To: TimF who wrote (339085)6/11/2007 7:48:15 PM
From: tejek  Read Replies (1) | Respond to of 1577883
 
This may be the wave of the future. You piss off some group, and they try to take down your computers and networks, all the way up to trying to "cyber attack" whole countries.

I don't think its the wave of the future; I think its now:

Cyber attacks are terrorism: Estonia

AFP Published:Jun 08, 2007

TALLINN - Estonia will propose at a meeting of European Union (EU) justice ministers next week that the bloc consider cyber attacks as "acts of terror", Estonian Justice Minister Rein Lang said.

"We’re inclined to view such things as acts of terror, just as the Americans view them now," Lang told a press conference.

"I predict a fairly interesting discussion on this" at the meeting of justice ministers on Wednesday, he added.

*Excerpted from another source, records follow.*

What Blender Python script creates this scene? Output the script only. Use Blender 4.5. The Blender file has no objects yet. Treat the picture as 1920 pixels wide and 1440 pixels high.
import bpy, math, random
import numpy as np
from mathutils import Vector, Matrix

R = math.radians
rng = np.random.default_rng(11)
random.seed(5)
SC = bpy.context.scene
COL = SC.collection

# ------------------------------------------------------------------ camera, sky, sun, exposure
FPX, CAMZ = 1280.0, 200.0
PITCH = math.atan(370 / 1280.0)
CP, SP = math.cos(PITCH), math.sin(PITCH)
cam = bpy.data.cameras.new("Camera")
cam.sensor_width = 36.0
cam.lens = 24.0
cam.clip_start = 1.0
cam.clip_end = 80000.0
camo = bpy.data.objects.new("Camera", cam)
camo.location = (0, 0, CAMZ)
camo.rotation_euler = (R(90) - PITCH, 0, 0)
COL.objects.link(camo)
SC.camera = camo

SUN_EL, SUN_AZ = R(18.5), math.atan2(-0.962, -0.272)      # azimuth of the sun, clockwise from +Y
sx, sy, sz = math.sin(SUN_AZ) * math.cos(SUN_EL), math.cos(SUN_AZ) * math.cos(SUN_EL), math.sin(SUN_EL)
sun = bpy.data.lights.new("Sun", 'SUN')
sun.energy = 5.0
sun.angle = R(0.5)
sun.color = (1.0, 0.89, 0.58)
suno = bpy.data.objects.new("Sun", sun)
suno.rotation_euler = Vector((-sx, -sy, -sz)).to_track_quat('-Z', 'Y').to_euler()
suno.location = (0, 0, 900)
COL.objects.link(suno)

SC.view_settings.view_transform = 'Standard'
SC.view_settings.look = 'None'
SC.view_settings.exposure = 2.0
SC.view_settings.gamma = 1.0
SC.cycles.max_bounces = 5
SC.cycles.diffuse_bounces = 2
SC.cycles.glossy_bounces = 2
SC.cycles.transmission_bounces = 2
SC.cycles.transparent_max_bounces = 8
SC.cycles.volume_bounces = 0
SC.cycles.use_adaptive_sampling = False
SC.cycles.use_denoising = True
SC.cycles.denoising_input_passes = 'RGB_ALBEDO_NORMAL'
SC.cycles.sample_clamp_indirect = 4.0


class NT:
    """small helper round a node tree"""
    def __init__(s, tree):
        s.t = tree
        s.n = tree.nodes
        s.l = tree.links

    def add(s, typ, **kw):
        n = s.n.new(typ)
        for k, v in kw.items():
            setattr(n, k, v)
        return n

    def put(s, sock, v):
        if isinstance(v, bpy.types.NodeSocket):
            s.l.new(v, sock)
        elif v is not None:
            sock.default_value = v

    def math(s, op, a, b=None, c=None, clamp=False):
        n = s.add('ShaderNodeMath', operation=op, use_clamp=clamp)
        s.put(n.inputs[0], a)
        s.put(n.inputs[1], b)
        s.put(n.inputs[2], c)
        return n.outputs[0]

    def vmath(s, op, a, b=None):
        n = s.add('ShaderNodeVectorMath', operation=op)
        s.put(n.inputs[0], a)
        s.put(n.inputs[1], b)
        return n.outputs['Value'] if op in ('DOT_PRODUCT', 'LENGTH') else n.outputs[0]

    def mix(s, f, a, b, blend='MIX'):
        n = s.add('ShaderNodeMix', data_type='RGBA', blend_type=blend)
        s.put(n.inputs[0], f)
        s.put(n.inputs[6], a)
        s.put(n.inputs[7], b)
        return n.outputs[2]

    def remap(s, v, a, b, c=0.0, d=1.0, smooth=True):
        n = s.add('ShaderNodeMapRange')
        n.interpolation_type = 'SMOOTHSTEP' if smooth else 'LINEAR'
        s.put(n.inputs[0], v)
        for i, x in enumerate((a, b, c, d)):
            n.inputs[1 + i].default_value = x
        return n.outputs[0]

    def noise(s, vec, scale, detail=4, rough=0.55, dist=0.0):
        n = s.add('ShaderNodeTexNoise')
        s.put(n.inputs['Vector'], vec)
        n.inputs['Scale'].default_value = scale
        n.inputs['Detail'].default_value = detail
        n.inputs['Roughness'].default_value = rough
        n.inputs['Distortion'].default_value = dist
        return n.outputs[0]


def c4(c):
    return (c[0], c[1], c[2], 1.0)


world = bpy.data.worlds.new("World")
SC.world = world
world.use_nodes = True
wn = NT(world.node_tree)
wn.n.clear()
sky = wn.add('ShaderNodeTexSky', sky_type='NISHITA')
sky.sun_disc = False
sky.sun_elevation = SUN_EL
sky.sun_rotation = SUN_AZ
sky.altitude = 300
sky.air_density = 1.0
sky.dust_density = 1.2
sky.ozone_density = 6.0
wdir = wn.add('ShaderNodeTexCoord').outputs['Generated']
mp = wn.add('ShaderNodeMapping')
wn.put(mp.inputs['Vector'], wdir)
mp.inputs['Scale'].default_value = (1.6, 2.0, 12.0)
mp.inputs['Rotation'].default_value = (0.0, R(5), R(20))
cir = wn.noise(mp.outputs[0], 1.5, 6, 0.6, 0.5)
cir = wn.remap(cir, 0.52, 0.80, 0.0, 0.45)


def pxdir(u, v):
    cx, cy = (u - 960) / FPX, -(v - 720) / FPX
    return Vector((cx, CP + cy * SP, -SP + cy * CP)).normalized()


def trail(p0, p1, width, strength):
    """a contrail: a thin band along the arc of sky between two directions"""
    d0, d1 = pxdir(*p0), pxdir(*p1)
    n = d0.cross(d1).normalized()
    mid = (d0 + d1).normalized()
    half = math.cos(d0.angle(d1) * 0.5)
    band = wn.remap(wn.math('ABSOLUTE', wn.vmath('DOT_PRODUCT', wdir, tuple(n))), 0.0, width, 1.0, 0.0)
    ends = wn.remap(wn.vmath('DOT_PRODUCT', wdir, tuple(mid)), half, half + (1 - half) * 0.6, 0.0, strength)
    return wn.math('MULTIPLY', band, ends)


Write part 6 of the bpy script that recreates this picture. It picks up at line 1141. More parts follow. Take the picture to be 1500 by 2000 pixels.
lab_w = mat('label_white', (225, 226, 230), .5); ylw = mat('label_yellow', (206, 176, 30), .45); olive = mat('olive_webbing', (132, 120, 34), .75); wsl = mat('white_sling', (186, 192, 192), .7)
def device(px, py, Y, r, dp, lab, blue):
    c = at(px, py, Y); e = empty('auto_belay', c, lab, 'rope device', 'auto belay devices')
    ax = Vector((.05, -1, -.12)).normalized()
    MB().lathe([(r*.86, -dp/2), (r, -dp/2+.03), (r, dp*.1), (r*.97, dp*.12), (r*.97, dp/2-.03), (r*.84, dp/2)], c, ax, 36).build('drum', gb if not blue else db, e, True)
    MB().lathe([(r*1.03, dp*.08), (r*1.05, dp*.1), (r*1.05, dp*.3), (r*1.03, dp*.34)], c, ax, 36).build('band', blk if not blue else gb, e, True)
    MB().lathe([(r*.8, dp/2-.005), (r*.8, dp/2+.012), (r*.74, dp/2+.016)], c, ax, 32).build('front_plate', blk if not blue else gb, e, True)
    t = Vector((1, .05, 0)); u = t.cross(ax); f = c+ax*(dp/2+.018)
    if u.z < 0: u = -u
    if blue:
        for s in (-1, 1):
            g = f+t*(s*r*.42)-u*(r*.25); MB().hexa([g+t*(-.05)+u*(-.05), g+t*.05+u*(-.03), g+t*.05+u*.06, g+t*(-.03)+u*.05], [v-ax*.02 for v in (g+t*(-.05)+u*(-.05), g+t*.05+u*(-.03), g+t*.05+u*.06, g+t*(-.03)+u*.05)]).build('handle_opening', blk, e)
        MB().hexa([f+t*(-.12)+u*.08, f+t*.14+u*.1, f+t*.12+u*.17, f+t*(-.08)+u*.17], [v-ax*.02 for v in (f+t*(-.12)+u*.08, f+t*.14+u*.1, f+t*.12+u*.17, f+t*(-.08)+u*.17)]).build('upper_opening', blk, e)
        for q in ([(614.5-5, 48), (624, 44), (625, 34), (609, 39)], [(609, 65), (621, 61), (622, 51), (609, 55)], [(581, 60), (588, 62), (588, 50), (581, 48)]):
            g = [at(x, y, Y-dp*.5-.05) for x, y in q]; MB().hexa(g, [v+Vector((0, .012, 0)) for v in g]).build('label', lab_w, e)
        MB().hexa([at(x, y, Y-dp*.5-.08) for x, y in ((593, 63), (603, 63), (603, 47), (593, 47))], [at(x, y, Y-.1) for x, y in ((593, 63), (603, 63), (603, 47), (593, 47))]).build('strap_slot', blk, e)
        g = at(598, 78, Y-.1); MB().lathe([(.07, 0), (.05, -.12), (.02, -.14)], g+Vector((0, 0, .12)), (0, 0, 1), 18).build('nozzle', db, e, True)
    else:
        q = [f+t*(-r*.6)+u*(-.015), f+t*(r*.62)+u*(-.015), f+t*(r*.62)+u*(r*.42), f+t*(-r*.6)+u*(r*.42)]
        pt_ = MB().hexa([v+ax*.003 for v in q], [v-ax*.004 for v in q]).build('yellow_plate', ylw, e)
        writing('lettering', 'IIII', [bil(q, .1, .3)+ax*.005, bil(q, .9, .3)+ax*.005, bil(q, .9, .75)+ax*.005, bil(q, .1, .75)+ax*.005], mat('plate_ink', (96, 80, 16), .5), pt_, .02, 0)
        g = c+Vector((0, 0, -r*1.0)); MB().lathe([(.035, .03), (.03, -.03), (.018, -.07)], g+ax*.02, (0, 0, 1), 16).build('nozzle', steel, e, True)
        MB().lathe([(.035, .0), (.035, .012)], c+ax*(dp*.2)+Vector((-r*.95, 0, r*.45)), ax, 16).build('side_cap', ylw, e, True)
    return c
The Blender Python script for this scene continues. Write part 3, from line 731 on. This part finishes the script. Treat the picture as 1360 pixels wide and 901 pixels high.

At the same news conference, Prime Minister Andrus Ansip re-iterated accusations that computers in Kremlin had carried out a number of the cyber attacks launched on Estonian institutions after a row with Russia at the end of April over the removal of a Soviet war memorial from the centre of Tallinn.

He and Lang added that the attacks were well organised and, regardless of whether the Kremlin had knowledge of them, were a serious breach of security.

"These attacks came directly from the IP address of the (Russian) president’s office," Ansip told reporters.

Lang said: "If the computers (in the Kremlin) were used unintentionally, then that means there are computers in the Russian administration which may be used for criminal attacks."

"It’s clear the attacks were an organised offensive against the information systems of the Estonian state structures and against the infrastructure of the state in general," he said.

Moscow has denied any involvement in the massive cyber attacks against Estonia, which forced the authorities here to temporarily bar access to official state websites.

Some of the attacks also targeted private interests such as banks.